AIM OF THE EXERCISE: Copy the data that follows, character for character, minus the pictures.

DATASET EXCERPT:
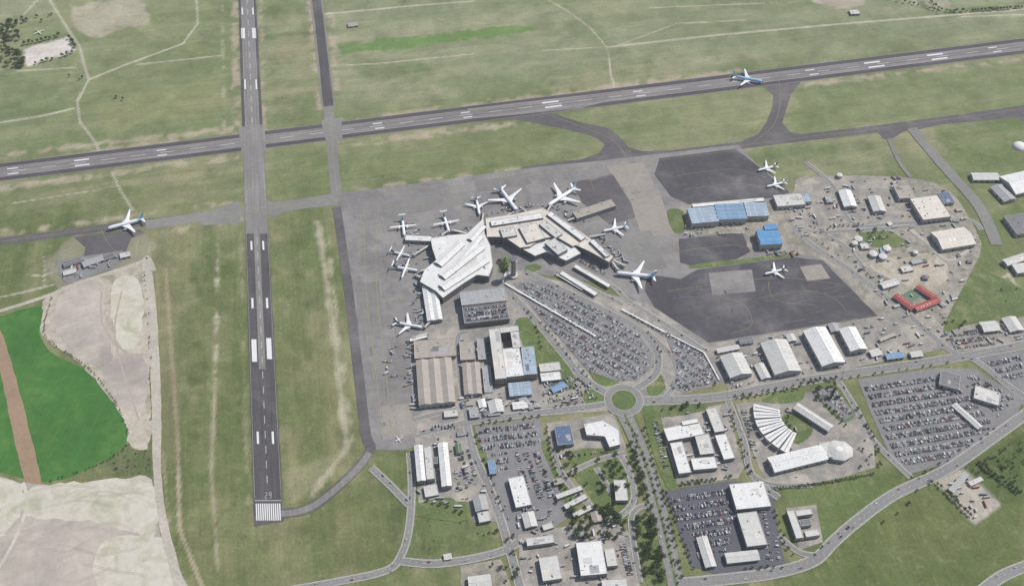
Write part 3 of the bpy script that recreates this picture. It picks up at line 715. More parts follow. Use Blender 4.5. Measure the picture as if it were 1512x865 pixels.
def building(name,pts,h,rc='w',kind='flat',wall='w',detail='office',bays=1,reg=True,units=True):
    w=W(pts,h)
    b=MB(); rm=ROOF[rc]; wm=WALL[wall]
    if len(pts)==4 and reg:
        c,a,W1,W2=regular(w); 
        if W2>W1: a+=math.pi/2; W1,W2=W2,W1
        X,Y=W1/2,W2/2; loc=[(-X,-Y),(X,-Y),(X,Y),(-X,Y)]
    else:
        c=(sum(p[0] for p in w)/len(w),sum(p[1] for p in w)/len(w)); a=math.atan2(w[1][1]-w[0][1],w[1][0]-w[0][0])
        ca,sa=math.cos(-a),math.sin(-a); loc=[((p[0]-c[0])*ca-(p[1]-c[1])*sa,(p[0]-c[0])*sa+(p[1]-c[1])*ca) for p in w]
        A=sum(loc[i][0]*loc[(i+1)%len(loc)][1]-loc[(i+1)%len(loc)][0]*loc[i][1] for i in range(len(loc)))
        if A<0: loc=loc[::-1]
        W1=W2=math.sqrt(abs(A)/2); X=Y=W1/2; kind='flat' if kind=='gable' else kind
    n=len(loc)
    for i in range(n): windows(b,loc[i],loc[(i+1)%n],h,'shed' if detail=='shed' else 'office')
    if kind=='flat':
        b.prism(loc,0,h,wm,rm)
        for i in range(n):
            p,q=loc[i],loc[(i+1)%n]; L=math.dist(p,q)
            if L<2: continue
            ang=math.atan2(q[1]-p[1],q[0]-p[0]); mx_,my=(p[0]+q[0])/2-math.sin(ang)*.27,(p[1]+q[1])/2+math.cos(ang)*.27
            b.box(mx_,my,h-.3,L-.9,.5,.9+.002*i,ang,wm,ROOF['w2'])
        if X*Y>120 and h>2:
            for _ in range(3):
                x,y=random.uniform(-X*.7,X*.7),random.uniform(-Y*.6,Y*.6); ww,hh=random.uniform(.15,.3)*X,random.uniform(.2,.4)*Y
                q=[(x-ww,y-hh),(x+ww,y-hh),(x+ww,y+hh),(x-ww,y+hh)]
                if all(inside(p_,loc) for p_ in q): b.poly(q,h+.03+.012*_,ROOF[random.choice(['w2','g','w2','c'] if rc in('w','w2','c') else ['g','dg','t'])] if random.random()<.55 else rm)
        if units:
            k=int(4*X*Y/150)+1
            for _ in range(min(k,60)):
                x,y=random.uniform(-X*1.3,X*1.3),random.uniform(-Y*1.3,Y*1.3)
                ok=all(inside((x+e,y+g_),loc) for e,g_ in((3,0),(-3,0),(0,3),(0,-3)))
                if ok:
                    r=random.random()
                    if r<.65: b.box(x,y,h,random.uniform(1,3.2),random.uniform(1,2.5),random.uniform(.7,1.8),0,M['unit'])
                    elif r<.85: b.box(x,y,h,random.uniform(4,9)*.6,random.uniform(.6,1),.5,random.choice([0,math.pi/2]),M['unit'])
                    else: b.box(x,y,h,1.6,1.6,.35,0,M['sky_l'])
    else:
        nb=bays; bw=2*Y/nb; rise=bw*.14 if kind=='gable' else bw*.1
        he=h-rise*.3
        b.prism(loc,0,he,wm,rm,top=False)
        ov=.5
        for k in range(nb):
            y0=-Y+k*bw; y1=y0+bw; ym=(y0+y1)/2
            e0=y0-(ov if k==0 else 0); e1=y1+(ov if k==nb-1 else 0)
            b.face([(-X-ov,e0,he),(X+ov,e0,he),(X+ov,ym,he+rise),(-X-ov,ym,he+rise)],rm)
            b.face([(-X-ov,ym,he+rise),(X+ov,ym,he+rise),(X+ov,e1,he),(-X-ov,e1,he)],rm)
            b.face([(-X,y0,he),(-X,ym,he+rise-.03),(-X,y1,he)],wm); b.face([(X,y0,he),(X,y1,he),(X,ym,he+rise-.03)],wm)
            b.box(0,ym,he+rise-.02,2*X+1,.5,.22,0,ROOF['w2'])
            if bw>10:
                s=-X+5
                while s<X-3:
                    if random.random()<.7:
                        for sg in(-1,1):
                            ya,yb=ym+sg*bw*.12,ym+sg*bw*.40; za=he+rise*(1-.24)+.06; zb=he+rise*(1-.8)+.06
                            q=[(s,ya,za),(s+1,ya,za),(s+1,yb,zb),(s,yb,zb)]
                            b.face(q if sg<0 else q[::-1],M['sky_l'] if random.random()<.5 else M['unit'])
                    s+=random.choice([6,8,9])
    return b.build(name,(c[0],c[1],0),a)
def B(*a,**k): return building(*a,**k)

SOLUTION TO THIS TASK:
Write part 3 of the bpy script that recreates this picture. It picks up at line 715. More parts follow. Use Blender 4.5. Measure the picture as if it were 1512x865 pixels.
def building(name,pts,h,rc='w',kind='flat',wall='w',detail='office',bays=1,reg=True,units=True):
    w=W(pts,h)
    b=MB(); rm=ROOF[rc]; wm=WALL[wall]
    if len(pts)==4 and reg:
        c,a,W1,W2=regular(w); 
        if W2>W1: a+=math.pi/2; W1,W2=W2,W1
        X,Y=W1/2,W2/2; loc=[(-X,-Y),(X,-Y),(X,Y),(-X,Y)]
    else:
        c=(sum(p[0] for p in w)/len(w),sum(p[1] for p in w)/len(w)); a=math.atan2(w[1][1]-w[0][1],w[1][0]-w[0][0])
        ca,sa=math.cos(-a),math.sin(-a); loc=[((p[0]-c[0])*ca-(p[1]-c[1])*sa,(p[0]-c[0])*sa+(p[1]-c[1])*ca) for p in w]
        A=sum(loc[i][0]*loc[(i+1)%len(loc)][1]-loc[(i+1)%len(loc)][0]*loc[i][1] for i in range(len(loc)))
        if A<0: loc=loc[::-1]
        W1=W2=math.sqrt(abs(A)/2); X=Y=W1/2; kind='flat' if kind=='gable' else kind
    n=len(loc)
    for i in range(n): windows(b,loc[i],loc[(i+1)%n],h,'shed' if detail=='shed' else 'office')
    if kind=='flat':
        b.prism(loc,0,h,wm,rm)
        for i in range(n):
            p,q=loc[i],loc[(i+1)%n]; L=math.dist(p,q)
            if L<2: continue
            ang=math.atan2(q[1]-p[1],q[0]-p[0]); mx_,my=(p[0]+q[0])/2-math.sin(ang)*.27,(p[1]+q[1])/2+math.cos(ang)*.27
            b.box(mx_,my,h-.3,L-.9,.5,.9+.002*i,ang,wm,ROOF['w2'])
        if X*Y>120 and h>2:
            for _ in range(3):
                x,y=random.uniform(-X*.7,X*.7),random.uniform(-Y*.6,Y*.6); ww,hh=random.uniform(.15,.3)*X,random.uniform(.2,.4)*Y
                q=[(x-ww,y-hh),(x+ww,y-hh),(x+ww,y+hh),(x-ww,y+hh)]
                if all(inside(p_,loc) for p_ in q): b.poly(q,h+.03+.012*_,ROOF[random.choice(['w2','g','w2','c'] if rc in('w','w2','c') else ['g','dg','t'])] if random.random()<.55 else rm)
        if units:
            k=int(4*X*Y/150)+1
            for _ in range(min(k,60)):
                x,y=random.uniform(-X*1.3,X*1.3),random.uniform(-Y*1.3,Y*1.3)
                ok=all(inside((x+e,y+g_),loc) for e,g_ in((3,0),(-3,0),(0,3),(0,-3)))
                if ok:
                    r=random.random()
                    if r<.65: b.box(x,y,h,random.uniform(1,3.2),random.uniform(1,2.5),random.uniform(.7,1.8),0,M['unit'])
                    elif r<.85: b.box(x,y,h,random.uniform(4,9)*.6,random.uniform(.6,1),.5,random.choice([0,math.pi/2]),M['unit'])
                    else: b.box(x,y,h,1.6,1.6,.35,0,M['sky_l'])
    else:
        nb=bays; bw=2*Y/nb; rise=bw*.14 if kind=='gable' else bw*.1
        he=h-rise*.3
        b.prism(loc,0,he,wm,rm,top=False)
        ov=.5
        for k in range(nb):
            y0=-Y+k*bw; y1=y0+bw; ym=(y0+y1)/2
            e0=y0-(ov if k==0 else 0); e1=y1+(ov if k==nb-1 else 0)
            b.face([(-X-ov,e0,he),(X+ov,e0,he),(X+ov,ym,he+rise),(-X-ov,ym,he+rise)],rm)
            b.face([(-X-ov,ym,he+rise),(X+ov,ym,he+rise),(X+ov,e1,he),(-X-ov,e1,he)],rm)
            b.face([(-X,y0,he),(-X,ym,he+rise-.03),(-X,y1,he)],wm); b.face([(X,y0,he),(X,y1,he),(X,ym,he+rise-.03)],wm)
            b.box(0,ym,he+rise-.02,2*X+1,.5,.22,0,ROOF['w2'])
            if bw>10:
                s=-X+5
                while s<X-3:
                    if random.random()<.7:
                        for sg in(-1,1):
                            ya,yb=ym+sg*bw*.12,ym+sg*bw*.40; za=he+rise*(1-.24)+.06; zb=he+rise*(1-.8)+.06
                            q=[(s,ya,za),(s+1,ya,za),(s+1,yb,zb),(s,yb,zb)]
                            b.face(q if sg<0 else q[::-1],M['sky_l'] if random.random()<.5 else M['unit'])
                    s+=random.choice([6,8,9])
    return b.build(name,(c[0],c[1],0),a)
def B(*a,**k): return building(*a,**k)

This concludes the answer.